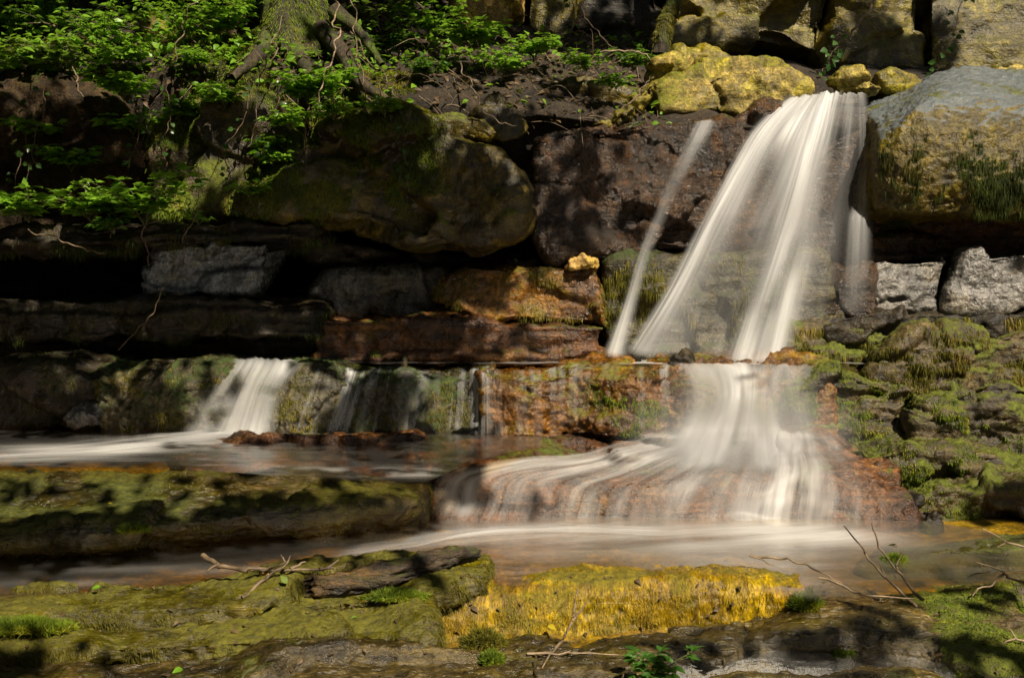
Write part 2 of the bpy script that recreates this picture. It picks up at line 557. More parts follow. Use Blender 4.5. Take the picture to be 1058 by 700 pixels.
def moss_mat(name, a, b, c=None):
    t = NT(name)
    p = t.n('TexCoord', out=3)
    k = t.ramp(t.noise(p, 14, 6, 0.7), 0.3, 0.7)
    col = t.mix(k, a, b)
    if c: col = t.mix(t.ramp(t.noise(p, 5.0, 5, 0.6), 0.5, 0.65), col, c)
    d = t.n('BsdfPrincipled', Base_Color=col, Roughness=0.6, **{'Specular_IOR_Level': 0.25})
    tr = t.n('BsdfTranslucent', Color=col)
    return t.done(t.n('MixShader', Fac=0.3, i1=d, i2=tr))
def leaf_mat(name, a, b, trans=0.4, rough=0.4):
    t = NT(name)
    p = t.n('TexCoord', out=3)
    rnd = t.n('NewGeometry', out=8)
    k = t.math('ADD', t.math('MULTIPLY', rnd, 0.7), t.math('MULTIPLY', t.noise(p, 9, 3), 0.3))
    col = t.mix(k, a, b)
    d = t.n('BsdfPrincipled', Base_Color=col, Roughness=rough, **{'Specular_IOR_Level': 0.4})
    tr = t.n('BsdfTranslucent', Color=t.mix(0.5, col, (0.25, 0.4, 0.03)))
    return t.done(t.n('MixShader', Fac=trans, i1=d, i2=tr))

# ------------------------------------------------------------------ rock materials
M_WALL = rock_mat('wet_brown_rock', (0.009, 0.006, 0.0035), (0.044, 0.025, 0.013), (0.085, 0.042, 0.017), 0.6, moss_amt=0.08, rough=(0.18, 0.36), bump=2.4, strat=0.25, spec=0.6)
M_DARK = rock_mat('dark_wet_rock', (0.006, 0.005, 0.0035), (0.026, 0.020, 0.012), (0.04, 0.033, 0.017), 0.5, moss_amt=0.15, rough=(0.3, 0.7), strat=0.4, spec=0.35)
M_OLIVE = rock_mat('olive_rock', (0.055, 0.045, 0.010), (0.20, 0.165, 0.045), (0.24, 0.21, 0.03), 0.7, moss=(0.10, 0.10, 0.012), moss_amt=0.35, rough=(0.4, 0.7), strat=0.2, lichen=(0.32, 0.30, 0.12), lichen_amt=0.35)
M_YELLOW = rock_mat('yellow_lichen_rock', (0.085, 0.068, 0.02), (0.29, 0.23, 0.09), (0.24, 0.21, 0.035), 0.8, moss=(0.12, 0.12, 0.016), moss_amt=0.36, rough=(0.5, 0.75), strat=0.15, lichen=(0.10, 0.08, 0.04), lichen_amt=0.5)
M_SAND = rock_mat('sandstone_rock', (0.20, 0.13, 0.05), (0.42, 0.29, 0.13), (0.30, 0.22, 0.06), 0.4, moss_amt=0.0, rough=(0.5, 0.75), strat=0.2)
M_BOULD = rock_mat('green_brown_boulder_rock', (0.016, 0.012, 0.004), (0.064, 0.050, 0.014), (0.115, 0.086, 0.011), 0.7, moss=(0.07, 0.08, 0.010), moss_amt=0.30, rough=(0.3, 0.5), strat=0.15)
M_GREY = rock_mat('grey_slab_rock', (0.04, 0.04, 0.038), (0.115, 0.112, 0.105), (0.09, 0.078, 0.04), 0.6, moss=(0.06, 0.065, 0.016), moss_amt=0.2, rough=(0.15, 0.38), strat=0.2, bump=1.1)
M_RED = rock_mat('red_brown_wet_rock', (0.020, 0.010, 0.006), (0.085, 0.040, 0.018), (0.12, 0.068, 0.026), 0.6, moss=(0.07, 0.085, 0.014), moss_amt=0.2, rough=(0.2, 0.44), strat=0.5, bump=1.3)
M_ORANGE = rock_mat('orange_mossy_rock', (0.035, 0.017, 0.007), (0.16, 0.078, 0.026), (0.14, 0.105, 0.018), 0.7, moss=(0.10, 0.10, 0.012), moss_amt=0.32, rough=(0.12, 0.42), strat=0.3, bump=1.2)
M_MOSSY = rock_mat('mossy_rock', (0.017, 0.013, 0.007), (0.075, 0.056, 0.028), (0.05, 0.05, 0.014), 0.6, moss=(0.075, 0.088, 0.011), moss_amt=0.42, moss_up=0.6, rough=(0.3, 0.6), strat=0.35, bump=1.2)
M_BIG = rock_mat('big_boulder_rock', (0.028, 0.021, 0.005), (0.098, 0.074, 0.018), (0.11, 0.088, 0.009), 0.8, moss=(0.075, 0.08, 0.013), moss_amt=0.24, rough=(0.28, 0.5), strat=0.12, bump=1.3, lichen=(0.30, 0.34, 0.16), lichen_amt=0.2, top=(0.10, 0.115, 0.12))  # top: blue-grey of the reflected sky, painted into the rock colour
M_SLAB = rock_mat('olive_algae_slab', (0.024, 0.021, 0.005), (0.088, 0.076, 0.011), (0.068, 0.052, 0.014), 0.6, moss=(0.075, 0.070, 0.007), moss_amt=0.38, moss_up=0.6, rough=(0.25, 0.5), strat=0.2, stretch=(0.5, 1.6, 2.0), bump=0.9)
M_SLABD = rock_mat('dark_algae_slab', (0.014, 0.012, 0.005), (0.046, 0.040, 0.013), (0.05, 0.036, 0.014), 0.6, moss=(0.050, 0.055, 0.010), moss_amt=0.38, moss_up=0.6, rough=(0.18, 0.45), strat=0.2, stretch=(0.5, 1.6, 2.0), bump=0.9)
M_GOLD = rock_mat('golden_algae_slab', (0.11, 0.072, 0.010), (0.30, 0.215, 0.03), (0.14, 0.112, 0.022), 0.7, moss=(0.12, 0.10, 0.010), moss_amt=0.3, rough=(0.25, 0.5), strat=0.1, stretch=(2.2, 0.7, 0.7), bump=1.0)
M_FORE = rock_mat('dark_foreground_slab', (0.016, 0.012, 0.006), (0.082, 0.062, 0.026), (0.06, 0.05, 0.012), 0.6, moss=(0.06, 0.065, 0.012), moss_amt=0.16, rough=(0.18, 0.38), strat=0.3, stretch=(0.6, 1.8, 2.5), bump=1.0, spec=0.7)
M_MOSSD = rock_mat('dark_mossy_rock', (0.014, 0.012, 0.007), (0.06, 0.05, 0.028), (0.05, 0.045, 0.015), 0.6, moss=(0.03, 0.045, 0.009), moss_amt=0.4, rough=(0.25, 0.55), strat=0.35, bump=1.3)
M_EARTHY = rock_mat('earthy_brown_rock', (0.012, 0.008, 0.004), (0.050, 0.034, 0.019), (0.06, 0.04, 0.022), 0.6, moss=(0.04, 0.055, 0.01), moss_amt=0.28, rough=(0.6, 0.85), strat=0.3, bump=1.6, spec=0.25)
M_BLUE = rock_mat('sky_tinted_wet_rock', (0.05, 0.055, 0.06), (0.15, 0.165, 0.18), (0.09, 0.085, 0.035), 0.7, moss=(0.06, 0.065, 0.016), moss_amt=0.12, rough=(0.1, 0.3), strat=0.2, bump=1.2, spec=1.0)  # the blue is sky reflection put into the base colour
M_SHINE = rock_mat('sunlit_grey_rock', (0.035, 0.034, 0.032), (0.13, 0.122, 0.11), (0.10, 0.075, 0.035), 0.6, moss=(0.06, 0.065, 0.016), moss_amt=0.12, rough=(0.22, 0.42), strat=0.2, bump=1.3, spec=1.0)
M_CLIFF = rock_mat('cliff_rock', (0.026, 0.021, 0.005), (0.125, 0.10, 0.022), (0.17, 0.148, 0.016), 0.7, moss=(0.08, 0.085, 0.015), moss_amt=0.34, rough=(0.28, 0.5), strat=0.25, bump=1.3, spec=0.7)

def soil_mat():
    t = NT('forest_soil')
    p = t.n('TexCoord', out=3)
    c = t.mix(t.ramp(t.noise(p, 6, 9, 0.7), 0.35, 0.65), (0.010, 0.007, 0.004), (0.050, 0.034, 0.018))
    c = t.mix(t.ramp(t.noise(p, 30, 5, 0.7), 0.55, 0.7), c, (0.085, 0.055, 0.028))
    b = t.n('Bump', Strength=1.0, Distance=0.05, Height=t.math('ADD', t.noise(p, 25, 6, 0.7), t.math('MULTIPLY', t.noise(p, 90, 3), 0.3)))
    return t.done(t.n('BsdfPrincipled', Base_Color=c, Roughness=0.8, Normal=b))
M_SOIL = soil_mat()
M_BED = rock_mat('stream_bed_rock', (0.05, 0.032, 0.009), (0.20, 0.13, 0.035), (0.17, 0.12, 0.015), 0.6, moss_amt=0.0, rough=(0.3, 0.55), strat=0.1, bump=0.8)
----
• The exercise
Extract the lines exactly, please: the first line of the listing, the line with "return t.done(t.n('MixShader', Fac=trans, i1=d, i2=tr))", and every line between them, but no pictures.

• The response
Write part 2 of the bpy script that recreates this picture. It picks up at line 557. More parts follow. Use Blender 4.5. Take the picture to be 1058 by 700 pixels.
def moss_mat(name, a, b, c=None):
    t = NT(name)
    p = t.n('TexCoord', out=3)
    k = t.ramp(t.noise(p, 14, 6, 0.7), 0.3, 0.7)
    col = t.mix(k, a, b)
    if c: col = t.mix(t.ramp(t.noise(p, 5.0, 5, 0.6), 0.5, 0.65), col, c)
    d = t.n('BsdfPrincipled', Base_Color=col, Roughness=0.6, **{'Specular_IOR_Level': 0.25})
    tr = t.n('BsdfTranslucent', Color=col)
    return t.done(t.n('MixShader', Fac=0.3, i1=d, i2=tr))
def leaf_mat(name, a, b, trans=0.4, rough=0.4):
    t = NT(name)
    p = t.n('TexCoord', out=3)
    rnd = t.n('NewGeometry', out=8)
    k = t.math('ADD', t.math('MULTIPLY', rnd, 0.7), t.math('MULTIPLY', t.noise(p, 9, 3), 0.3))
    col = t.mix(k, a, b)
    d = t.n('BsdfPrincipled', Base_Color=col, Roughness=rough, **{'Specular_IOR_Level': 0.4})
    tr = t.n('BsdfTranslucent', Color=t.mix(0.5, col, (0.25, 0.4, 0.03)))
    return t.done(t.n('MixShader', Fac=trans, i1=d, i2=tr))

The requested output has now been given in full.